I hear you my friend! As a graphic designer and fledgling app designer with occasional video projects, I need more grunt than most current day ARM processors/devices for prosumers. I mean I love my 3 year old 12.9" iPad Pro (never stutters, never slow, only gets warm playing World of Tanks on gonzo quality). But games are already getting fewer and farther between for MacOS… otoh I played the iPad demo of CivVI and was surprised at how well the whole thing ran (but the UI wasn’t as fun and I’m already tooled up on mac Civ on Steam). It’ll be a rocky transition but maybe parallel Intel/ARM macs will be the best of both worlds? mb light a fire under Intel’s posterior…

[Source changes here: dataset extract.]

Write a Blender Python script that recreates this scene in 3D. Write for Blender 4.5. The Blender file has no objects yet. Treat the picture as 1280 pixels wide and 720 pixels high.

Where I see this taking things to a whole new level is the iPhone becomes your Mac when you come home and plug it into your giant screen (which may have a slot for a co-processor?) Joe/Jane Shmoe’s average workload is surfing the web, email and some light video editing or social blah blah. I noticed the dev kit did NOT have Thunderbolt3 or USB4 listed… think what a monster of a product that would make: a phablet that you just plug in to your 4k or 8k giant format USB4 screen/hub and it all just works. Not sure wireless could compare to TB3, but some functions could be wirelessly enabled (ie you come home, the NFC unlocks your door, BT pings your screen to wake up and connect to the phone via Wi-Fi and start handshaking.) Your iPad is a phone and mac and pen enabled tablet… throw in AppleTV and make it just one more HomePod node. I’m getting tingly.
When Apple switched to Intel, and to OSX, we lost a lot of great software. But the computers and the OS were so much better it was almost worth it in a lot of cases. (The bigger loss was the change in general aesthetic and culture of independently developed Mac software. But that kind of change is also inevitable over time regardless.) Will we see that here? Will there eventually be compatibility tools? Will we be stuck settling for a lot of ported iOS Apps on Macs? Will it not matter because so much stuff will be browser/HTML based?
You need more performance than you think the cpu in a modern iPad can provide? No problem.
Look up Graviton2 and ThunderX3. Note that Fujitsu just took the fastest computer slot with an ARM machine.
Consider that, sure, maybe 4 cores of A12 isn’t enough but how about 384 cores of ThunderX3? Or perhaps more realistically, 32 cores at 3GHz for less energy cost than a 4 core i9.
Performance is not a problem.
Core counts are pretty much useless when discussing most computing, frankly. Unless you are running VERY intense, very “atomizable” problems (atmospheric models, say) massive parallelism can only do you so much good. No, your word processor isn’t likely to run better with 384 slower cores, sadly, rather then 4 significantly faster cores; that’s not how it works. While multiple cores do have some real benefit, for most common tasks this plateaus very quickly past 2 cores.
Any given ARM SoC may or may not be sufficient for gaming, especially; most modern games are pretty heavily dependent on single-core performance. That – along with better thermal “headroom” – is exactly why (for x86 machines) a fast, 4-core i5 is quite often a much better gaming CPU than a slower i7 with 6 or more cores.
Write better software. That’s almost always the answer and almost always the approach completely ignored by the wider software industry.
Funnily enough, after 40 years of professional software & hardware engineering I’ve learnt a bit about this.